Direita x esquerda só existe para quem vive disso. A divisão é entre o
Brasil que constrói e o Brasil que mama. E o segundo está louco para
mostrar, de novo, que é o mais aguerrido. Guilherme Fiuza, via Gazeta do Povo:
Você tem um segundo pra aprender a me amar, disse Cazuza. Você tem
três semanas pra me consertar, diz o Brasil a quem se mete com ele.
O Brasil, não. Quem diz isso são os tenores da aflição, que tentam
levar o país no grito – e frequentemente conseguem. De vez em quando
surge uma oportunidade de o país parar de andar de lado, ou de costas. E
isso é assustador.
Veja o que se passou na época do Plano Real. Era um estelionato, uma
armação de tecnocratas para garfar o trabalhador, entre outras coisas
horríveis. Mas quando o povo viu que era só um plano econômico eficaz,
foi um Deus nos acuda.
Os tenores enlouqueceram. Não pense que é fácil você viver de contar
história triste e de repente ver a vida do povo melhorando ao vivo. Isso
dói. E tem um efeito dramático: você fica falando sozinho.
Foi o que aconteceu com as vivandeiras do caos naquela terrível
década de 90 em que o povo descobriu o que era ter uma moeda de verdade
nas mãos. Ali estavam todos esses revolucionários de plantão, essa
resistência de auditório saudosa da ditadura – sim, FHC também já foi o
monstro da recaída autoritária –, todas essas simpáticas almas penadas
pregando seu apocalipse para ninguém.
Depois do assalto ornamental do PT, ficou um pouco mais difícil
vender esses terrenos na Lua. Surgiu então a solução: fingir que no
Brasil só tem porcaria, que o sujeito que saiu de casa sem escovar os
dentes é igualzinho à besta do Guarujá e sua quadrilha bilionária.
Foi assim que os tenores travaram o Brasil quando ele ameaçava andar
para frente depois do impeachment. A gangue do Dirceu tinha sido
enxotada da Petrobras e a economia entregue a uma equipe de ponta
(melhor presidente de Banco Central do mundo no ranking “Financial
Times”). Aí veio a armação de um procurador picareta com um açougueiro
biônico e um juiz de aluguel – todos egressos do pródigo armário petista
– e o Brasil caiu no conto de que o governo pós-impeachment era a
“quadrilha mais perigosa” da nação.
Que alívio estagnar novamente.
Na eleição, os tenores conseguiram um milagre: espalhar que Lula,
preso pelo maior roubo da história, era a saída democrática contra o
fascismo imaginário.

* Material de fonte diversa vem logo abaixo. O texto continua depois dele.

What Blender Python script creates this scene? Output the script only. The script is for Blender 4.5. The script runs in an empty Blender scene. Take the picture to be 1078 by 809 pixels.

Assim emplacaram no segundo turno um candidato
escolhido dentro da cadeia.
Em lugar do fascismo, porém, ascendeu um projeto econômico liberal
(Posto Ipiranga) que aproveita parte dessa equipe anterior consagrada e
vem com a receita clara: superar o populismo, reformar o Estado
(Previdência, etc) e desencalhar o Brasil.
Heresia. Com menos de 15 dias de governo, os tenores já faziam o coro
de reprovação. Avaliação fast food. E tem sido assim a cada dia, a cada
frase, a cada soluço em Brasília. Saímos do Brasil do Lula para o
Brasil do Queiroz, sugere a orquestra da aflição.
Bem, então só falta botar a Petrobras, o Tesouro e o governo inteiro
na mão do Queiroz para desviar algumas centenas de bilhões do povo. Mas
andem logo, porque em mais 15 dias, nesse ritmo, o governo já estará
velho.
Sem querer ofender: que tal investigar o Queiroz, fazer uma devassa
nessa promiscuidade nacional com verba de gabinete, e deixar o Posto
Ipiranga avançar com a reforma da Previdência e a propulsão da economia?
Nada feito, dizem os tenores. Precisamos azedar o mercado, precisamos
da crise, precisamos mostrar, como diria o filósofo Janoesley, que aqui
é uma quadrilha atrás da outra.
Direita x esquerda só existe para quem vive disso. A divisão é entre o
Brasil que constrói e o Brasil que mama. E o segundo está louco para
mostrar, de novo, que é o mais aguerrido.